The First Grader (2010)

The First Grader

With its noble African spirit and picturesque, violent savannah, Justin Chadwick’s The First Grader may be historical tourism, but it’s cine-colonialism with a good heart.

The First Grader

The White African by Mark Wilshin

CAUTION: Here be spoilers.

Based on a newspaper article in Los Angeles Times, The First Grader is a heartfelt testimony to the fighting spirit of one man, Kimani Ng’ang’a Maruge, who took part in the Mau Mau Uprising of 1953 and who in 2004 became the oldest primary school pupil in the world. It wasn’t exactly what the Kenyan government expected when they announced free education for all in 2003, and it’s his right to an education as well as the local backlash against co-combatant and school teacher Jane Obinchu that provides the film with its heartstring-tugging backbone. Producers Sam Feuer and Richard Harding may have acquired the rights to Maruge’s story, quickly co-opting an equally passionate screenwriter in Ann Peacock basking in the afterglow from The Chronicles of Narnia: The Lion, The Witch And The Wardrobe, but should its post-colonial story of Kenya’s traumatic past, its present hardships and its ardent hopes for the future really be left up to a mzungu?

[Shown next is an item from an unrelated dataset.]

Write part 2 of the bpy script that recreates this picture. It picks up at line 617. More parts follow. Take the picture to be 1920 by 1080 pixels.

Like Stephen Daldry’s The Reader, there’s an unshakeable feeling that Justin Chadwick’s The First Grader isn’t quite authentic enough, that this story is too African for an outsider. Admittedly, there have been plenty of reputable precursors, like Fernando Meirelles’ The Constant Gardener or Clint Eastwood’s Invictus, to name but two, which romped their way to Oscar contendership. And a cynical producer could hope the same for The First Grader. But despite its textural delights and exceptional performances, it can’t help but stumble over its shoddy Hollywood script. There are elements of great authenticity, like the real Mau Mau resistance songs gathered via a crewmember’s grandma or the plain-acting kids who are so charming they’re given their own credits sequence of outtakes and whose playground songs litter the soundtrack.

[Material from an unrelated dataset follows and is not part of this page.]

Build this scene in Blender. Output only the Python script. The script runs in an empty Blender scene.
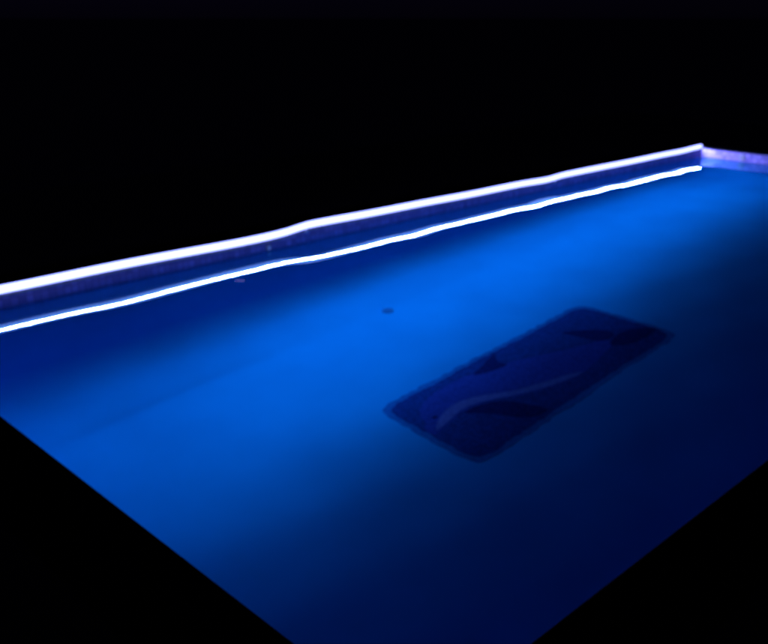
import bpy, bmesh, math, random
from mathutils import Vector, Matrix
R = math.radians
scene = bpy.context.scene
COL = scene.collection

# ------------------------------------------------------------------ camera
# pool frame: near corner at the origin, x along the length, y across, z = 0 on the coping
LEN, WID = 9.857, 4.289
WATER = -0.127
cam_d = bpy.data.cameras.new('camera')
cam = bpy.data.objects.new('camera', cam_d); COL.objects.link(cam)
cam_d.sensor_width = 36.0
cam_d.lens = 873.0 / 768.0 * 36.0
cam_d.clip_start, cam_d.clip_end = 0.05, 6000.0
cam_d.dof.use_dof = True                       # hand-held night shot, focus fell short of the pool
cam_d.dof.focus_distance = 1.15
cam_d.dof.aperture_fstop = 6.6
yaw, pitch = 0.8006, 0.3352
fw = Vector((math.cos(yaw)*math.cos(pitch), math.sin(yaw)*math.cos(pitch), -math.sin(pitch)))
cam.location = (-1.185, -1.125, 1.6)
cam.rotation_euler = fw.to_track_quat('-Z', 'Y').to_euler()
scene.camera = cam

# ------------------------------------------------------------------ night sky, faint moon, exposure
world = bpy.data.worlds.new('World'); scene.world = world; world.use_nodes = True
wn = world.node_tree.nodes; wl = world.node_tree.links
bg = wn['Background']
sky = wn.new('ShaderNodeTexSky'); sky.sky_type = 'NISHITA'; sky.sun_disc = False
sky.sun_elevation = R(35); sky.sun_rotation = R(200)
hs = wn.new('ShaderNodeMix'); hs.data_type = 'RGBA'; hs.blend_type = 'MULTIPLY'
hs.inputs[0].default_value = 1.0
hs.inputs[7].default_value = (0.24, 0.15, 1.0, 1)       # moonless night blue
wl.new(sky.outputs[0], hs.inputs[6]); wl.new(hs.outputs[2], bg.inputs[0])
bg.inputs[1].default_value = 0.0007
sun_d = bpy.data.lights.new('moon', 'SUN'); sun_d.energy = 0.002; sun_d.angle = R(0.5); sun_d.color = (0.75, 0.8, 1.0)
sun = bpy.data.objects.new('moon', sun_d); COL.objects.link(sun)
sun.rotation_euler = (R(60), 0, R(160))
vs = scene.view_settings
vs.view_transform = 'Standard'; vs.look = 'None'; vs.exposure = 0.0; vs.gamma = 1.0; vs.use_curve_mapping = False
cy = scene.cycles
cy.max_bounces = 9; cy.diffuse_bounces = 5; cy.glossy_bounces = 3; cy.transmission_bounces = 8
cy.transparent_max_bounces = 16; cy.volume_bounces = 0
cy.sample_clamp_indirect = 40.0; cy.caustics_reflective = False; cy.caustics_refractive = True; cy.blur_glossy = 0.0
cy.use_denoising = True

# ------------------------------------------------------------------ helpers
def mesh_obj(name, bm, mat, parent=None, smooth=False):
    me = bpy.data.meshes.new(name)
    bmesh.ops.recalc_face_normals(bm, faces=bm.faces)
    bm.to_mesh(me); bm.free()
    if smooth:
        for p in me.polygons: p.use_smooth = True
    me.materials.append(mat)
    o = bpy.data.objects.new(name, me); COL.objects.link(o)
    o.parent = parent
    return o

def empty(name, loc=(0, 0, 0), rot=(0, 0, 0)):
    o = bpy.data.objects.new(name, None); COL.objects.link(o)
    o.location = loc; o.rotation_euler = rot; o.empty_display_size = 0.2
    return o

def tag(o, label=None, cat=None, group=None, kind=None):
    if label: o['label'] = label
    if cat: o['category'] = cat
    if group: o['group'] = group
    if kind: o['kind'] = kind
    return o

def box(bm, x0, x1, y0, y1, z0, z1):
    v = [bm.verts.new(c) for c in ((x0,y0,z0),(x1,y0,z0),(x1,y1,z0),(x0,y1,z0),(x0,y0,z1),(x1,y0,z1),(x1,y1,z1),(x0,y1,z1))]
    for f in ((0,3,2,1),(4,5,6,7),(0,1,5,4),(1,2,6,5),(2,3,7,6),(3,0,4,7)):
        bm.faces.new([v[i] for i in f])
    return v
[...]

In his first leading role, Seventies anchorman Oliver Litondo also does an exceptional job, faithfully inhabiting Maruge’s traumatic past and his yearning for learning with a bittersweet gravitas. But The First Grader never quite gets to grips with its colonial wounds. It’s happy to expose the violence of the British, with savage whippings, eardrum-busting torture and brutal executions, but prison internment is too easily identified with holocaust semiotics, the etched numbers on a metal bracelet standing in for an inked tattoo. Not an eyebrow is raised at the lessons taught in English or the school uniforms of colonial shirts and shorts.

There’s an African exoticism to Maruge’s flashbacks of his wife, an indigenous beauty against the lush green cornfield, and a mzungu’s fear of black violence in the local furore at Maruge’s attendance and the dirty phone calls Jane and her husband endure. Africans are both roughnecks and victims, and as the camera lingers pitifully on the students’ faces, there’s an emotional manipulation that these kids need more than just an education. A Western superstructure overwhelms their gestures and speech, from Jane’s verandah talk and “executive decisions” to an ill-thought-out school-bashing in the layabout adult education centre, and there’s more than just a nagging doubt this isn’t Kenya any more.

It’s a script with more signposts than the M25, but with its heart firmly in the right place. Maruge’s motivation – to read a letter from the Kenyan government offering compensation (and recognition) for his internment in four prison camps during the Mau Mau Uprising achieves fruition. Literate, he’s human. Finally more than an illiterate goat. But it’s a personal conquest steeped in national gratitude for a war hero, a warden of justice assuring the education of Kenya’s schoolchildren as they fade into a future forest. Its Dead Poets’ Society bent feels worn, and Justin Chadwick’s film lacks the observational detail a Kenyan might bring. But with its charming schoolkids and heart on its uniformed sleeve, The First Grader conjurs up an epic, emotional sweep, its African sunshine enough to warm the coldest hearts.